Your ability to look on the bright side is limited by your metaphysical beliefs; eg. if you believe that when you die you cease to exist, you can't take comfort in the thought that when you die you'll go to heaven. Believing in heaven can improve your mood if you happen to be terminally ill or someone you care about dies. I suspect this is why religion continues to be (and will continue to be) a powerful force. Because when things get bad (really, really bad) you have to go beyond what you're currently experiencing in order to find ways to positively reframe your experience. So another way to improve your mood is to change your metaphysical beliefs, which people do all the time through a process called conversion. There are plenty of existing religions, but people are more apt these days to turn to "New Age" styles of thinking; believing in things like the Law of Attraction, etc.
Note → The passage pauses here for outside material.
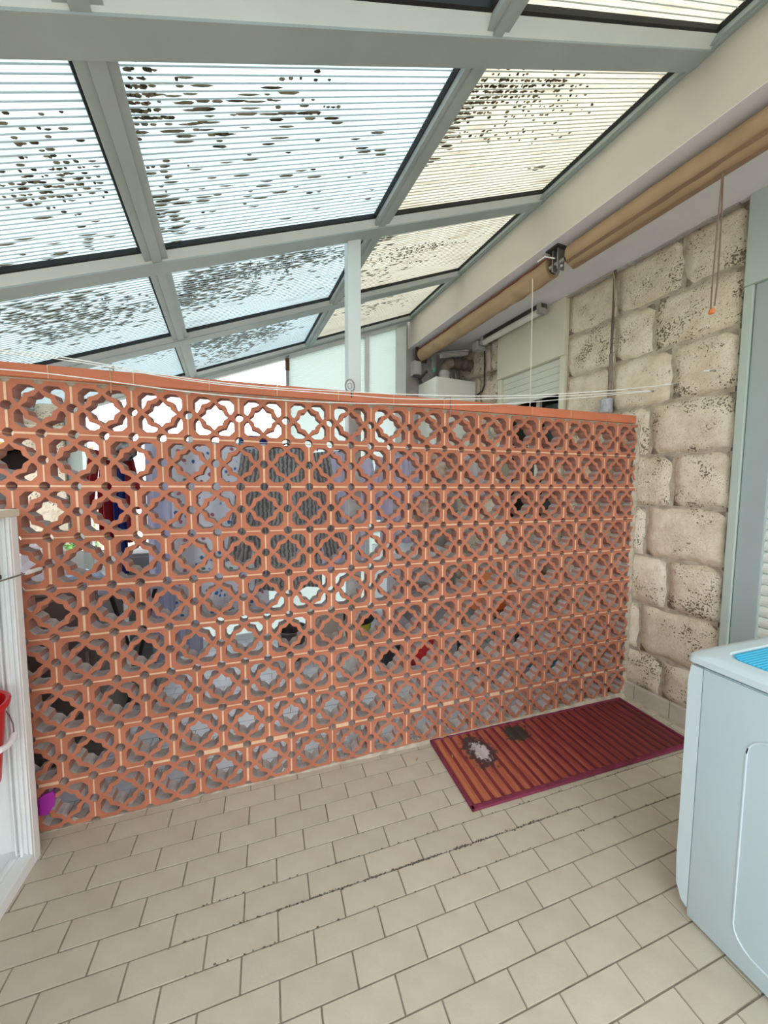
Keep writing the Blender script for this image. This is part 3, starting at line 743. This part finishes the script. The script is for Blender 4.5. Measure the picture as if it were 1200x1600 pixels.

If you believe in the LOA, no matter how bad things are, you can always turn them around by 'raising your vibration'. (I present this as evidence; I'm not endorsing anything.)

Another technique is through changing your focus. Our moods depend to a large degree on where we place our attention. We can either sit around dwelling on our problems, or we can find ways to distract ourselves (watching TV, playing games, etc.). In this regard, it's probably better to watch a comedy than a horror movie. Distraction can be useful in the short term, and for certain kinds of problems of a temporary nature (like having a cold) but doesn't tend to help that much in the long term because it doesn't change the conditions that are generating our bad mood (it doesn't make us any healthier, richer, etc.). I think most of the benefit of mindfulness is based on this change of focus (although it also reduces overactivity in the brain). It's developing a habit of paying attention to your surroundings, your breath, etc., instead of paying attention to the things that are stressing you out.

Another technique is exercise, which is not only distracting (as above) but also releases endorphins, which make you feel good. (Diet and getting more sleep are other things you might consider, since being healthy tends to make us feel better than being sick.)

A lot of our negative moods are rooted in unnecessarily negative self-concepts, so fixing your self-esteem can be really important as well. (But that goes well beyond this post.)

Good moods can be cultivated, but it requires a fair bit of effort if you have a habit of being negative. I can often be very negative, because my circumstances are very negative, but considering the seriousness of my problems, I'm pretty upbeat. I should be much more negative than I am. But I haven't always been this way. I have actively cultivated different habits to improve my mood.